A detector declares its category: (and primary_category: when it serves more than one). The lexicon is tiered:

Tier 1 — Core (19)

The lingua franca of pre-deploy attestation; every policy template should recognize these:

source-checkout · ci-context · dependency-resolve · dependency-verify · build · unit-test · integration-test · code-review · threat-model · vulnerability-scan · secret-scan · compliance-scan · sbom-generate · sbom-consume · provenance · policy-eval · sign · publish · deploy

Tier 2 — Specialized (26)

Standardized but optional, for when the domain calls for it — e.g. lint, image-build, image-scan, image-sign, package-publish, runtime-event, runtime-vulnerability-detect, drift-detect, iac-plan, iac-apply, manifest-validate, release-approve, vex-consume, model-train, model-eval, dataset-snapshot, firmware-sign, mobile-sign, and more.

Tier 3 — Extension

Open-ended, declared in a repo-local .cilock/commands.yaml and namespaced so they never collide with the standard set:

  • x-<name> for one-off local categories (e.g. x-game-day, x-data-migration)
  • <org>.<name> for organization conventions (e.g. acme.dba-review)

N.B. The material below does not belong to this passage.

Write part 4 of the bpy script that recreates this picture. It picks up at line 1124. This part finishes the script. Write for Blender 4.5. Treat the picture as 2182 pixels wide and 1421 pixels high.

Tier 3 categories are not standardized and not warned on. When two organizations need the same one, that's the signal to promote it to Tier 2.

Why a closed enum

A free-text step field fragments into build, Build, go-build, compile, … and no policy can match across pipelines. A closed lexicon makes step a reliable join key between the evidence an attestor emits and the policy that verifies it, and lets CI/lock auto-default --step from the detector that fired.